Extract each line of the material that follows exactly and omit its pictures.
- - -
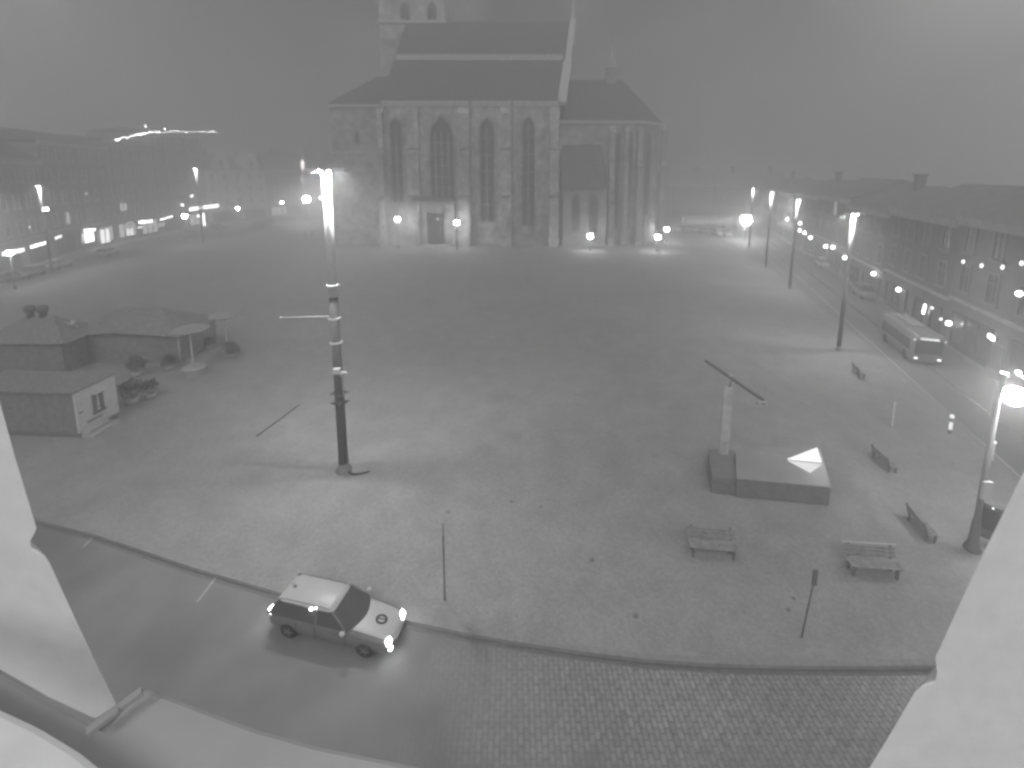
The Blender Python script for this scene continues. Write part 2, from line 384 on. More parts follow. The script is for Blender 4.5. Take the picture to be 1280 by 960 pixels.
# nave windows and their frames
for (u, hw, vt, vb) in ((495.5, 7, 147, 252), (552, 14.5, 146, 249), (608.5, 8.5, 147, 276), (660.5, 7.5, 146, 281)):
    cx = X(u, 180); w_ = hw / 6.45; zt, zb = Z(vt), Z(vb)
    b = MB(); b.prismy(arch(cx, w_, zb, zt), YW - .04, YW + .3); win = cb(b, 'window', M_glassd)
    b = MB(); ou = arch(cx, w_ + .45, zb - .3, zt + .6); inn = arch(cx, w_, zb, zt); k = len(ou)
    vs = [(p[0], YW - .3, p[1]) for p in ou] + [(p[0], YW - .3, p[1]) for p in inn] + [(p[0], YW + .05, p[1]) for p in ou] + [(p[0], YW - .02, p[1]) for p in inn]
    fs = []
    for i in range(k):
        j = (i + 1) % k; fs += [(i, j, j + k, i + k), (i, i + 2 * k, j + 2 * k, j), (i + k, j + k, j + 3 * k, i + 3 * k)]
    b.add(vs, fs); fo = b.build('frame', M_church, win)
    b = MB()
    nm = 3 if hw > 10 else 1
    for i in range(nm):
        xx = cx + (i - (nm - 1) / 2) * w_ * .55; b.box(xx - .09, xx + .09, YW - .16, YW - .045, zb, zt - w_ * 1.3)
    for i in range(5): zz = zb + (zt - w_ * 1.7 - zb) * (i + 1) / 5.5; b.box(cx - w_ * .93, cx + w_ * .93, YW - .1, YW - .05, zz, zz + .1)
    b.build('mullion', M_church, win)
# buttresses: stepped piers with sloping caps
def buttress(u, hw, vt, dep, Y=YW, par=cath, vb=None, m=M_church):
    cx = X(u, 250, Y); w_ = hw / 6.3; zt = Z(vt, Y)
    b = MB()
    for f0, f1, dd in ((0, .38, dep), (.38, .72, dep * .78), (.72, 1, dep * .58)):
        z0, z1 = zt * f0, zt * f1
        b.prism([(cx - w_, Y + .1), (cx + w_, Y + .1), (cx + w_, Y - dd), (cx - w_, Y - dd)], z0 + .01, z1 - .9)
        vs = [(cx - w_ - .1, Y + .1, z1 - .9), (cx + w_ + .1, Y + .1, z1 - .9), (cx + w_ + .1, Y - dd - .15, z1 - .9), (cx - w_ - .1, Y - dd - .15, z1 - .9), (cx - w_ - .1, Y + .1, z1 + .6), (cx + w_ + .1, Y + .1, z1 + .6)]
        b.add(vs, [(0, 3, 2, 1), (3, 4, 5, 2), (0, 4, 3), (1, 2, 5), (0, 1, 5, 4)])
    b.box(cx - w_ - .15, cx + w_ + .15, Y - dep - .2, Y + .1, .1, 1.7)
    return cb(b, 'buttress', m, par)
for u, hw in ((481, 3.0), (520, 6.5), (582, 6.5), (633, 6.0), (691, 5.5)): buttress(u, hw, 137, 2.6)
for u in (478.5, 588.5, 640.5):
    xx = X(u, 200); b = MB(); b.tube([(xx, YW - 2.85 if u > 500 else YW - .5, 0.2), (xx, YW - 2.85 if u > 500 else YW - .5, zE - 1), (xx, YW - .4, zE + .2)], .13, 6); cb(b, 'downpipe', M_metd)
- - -
▸ The output:
The Blender Python script for this scene continues. Write part 2, from line 384 on. More parts follow. The script is for Blender 4.5. Take the picture to be 1280 by 960 pixels.
# nave windows and their frames
for (u, hw, vt, vb) in ((495.5, 7, 147, 252), (552, 14.5, 146, 249), (608.5, 8.5, 147, 276), (660.5, 7.5, 146, 281)):
    cx = X(u, 180); w_ = hw / 6.45; zt, zb = Z(vt), Z(vb)
    b = MB(); b.prismy(arch(cx, w_, zb, zt), YW - .04, YW + .3); win = cb(b, 'window', M_glassd)
    b = MB(); ou = arch(cx, w_ + .45, zb - .3, zt + .6); inn = arch(cx, w_, zb, zt); k = len(ou)
    vs = [(p[0], YW - .3, p[1]) for p in ou] + [(p[0], YW - .3, p[1]) for p in inn] + [(p[0], YW + .05, p[1]) for p in ou] + [(p[0], YW - .02, p[1]) for p in inn]
    fs = []
    for i in range(k):
        j = (i + 1) % k; fs += [(i, j, j + k, i + k), (i, i + 2 * k, j + 2 * k, j), (i + k, j + k, j + 3 * k, i + 3 * k)]
    b.add(vs, fs); fo = b.build('frame', M_church, win)
    b = MB()
    nm = 3 if hw > 10 else 1
    for i in range(nm):
        xx = cx + (i - (nm - 1) / 2) * w_ * .55; b.box(xx - .09, xx + .09, YW - .16, YW - .045, zb, zt - w_ * 1.3)
    for i in range(5): zz = zb + (zt - w_ * 1.7 - zb) * (i + 1) / 5.5; b.box(cx - w_ * .93, cx + w_ * .93, YW - .1, YW - .05, zz, zz + .1)
    b.build('mullion', M_church, win)
# buttresses: stepped piers with sloping caps
def buttress(u, hw, vt, dep, Y=YW, par=cath, vb=None, m=M_church):
    cx = X(u, 250, Y); w_ = hw / 6.3; zt = Z(vt, Y)
    b = MB()
    for f0, f1, dd in ((0, .38, dep), (.38, .72, dep * .78), (.72, 1, dep * .58)):
        z0, z1 = zt * f0, zt * f1
        b.prism([(cx - w_, Y + .1), (cx + w_, Y + .1), (cx + w_, Y - dd), (cx - w_, Y - dd)], z0 + .01, z1 - .9)
        vs = [(cx - w_ - .1, Y + .1, z1 - .9), (cx + w_ + .1, Y + .1, z1 - .9), (cx + w_ + .1, Y - dd - .15, z1 - .9), (cx - w_ - .1, Y - dd - .15, z1 - .9), (cx - w_ - .1, Y + .1, z1 + .6), (cx + w_ + .1, Y + .1, z1 + .6)]
        b.add(vs, [(0, 3, 2, 1), (3, 4, 5, 2), (0, 4, 3), (1, 2, 5), (0, 1, 5, 4)])
    b.box(cx - w_ - .15, cx + w_ + .15, Y - dep - .2, Y + .1, .1, 1.7)
    return cb(b, 'buttress', m, par)
for u, hw in ((481, 3.0), (520, 6.5), (582, 6.5), (633, 6.0), (691, 5.5)): buttress(u, hw, 137, 2.6)
for u in (478.5, 588.5, 640.5):
    xx = X(u, 200); b = MB(); b.tube([(xx, YW - 2.85 if u > 500 else YW - .5, 0.2), (xx, YW - 2.85 if u > 500 else YW - .5, zE - 1), (xx, YW - .4, zE + .2)], .13, 6); cb(b, 'downpipe', M_metd)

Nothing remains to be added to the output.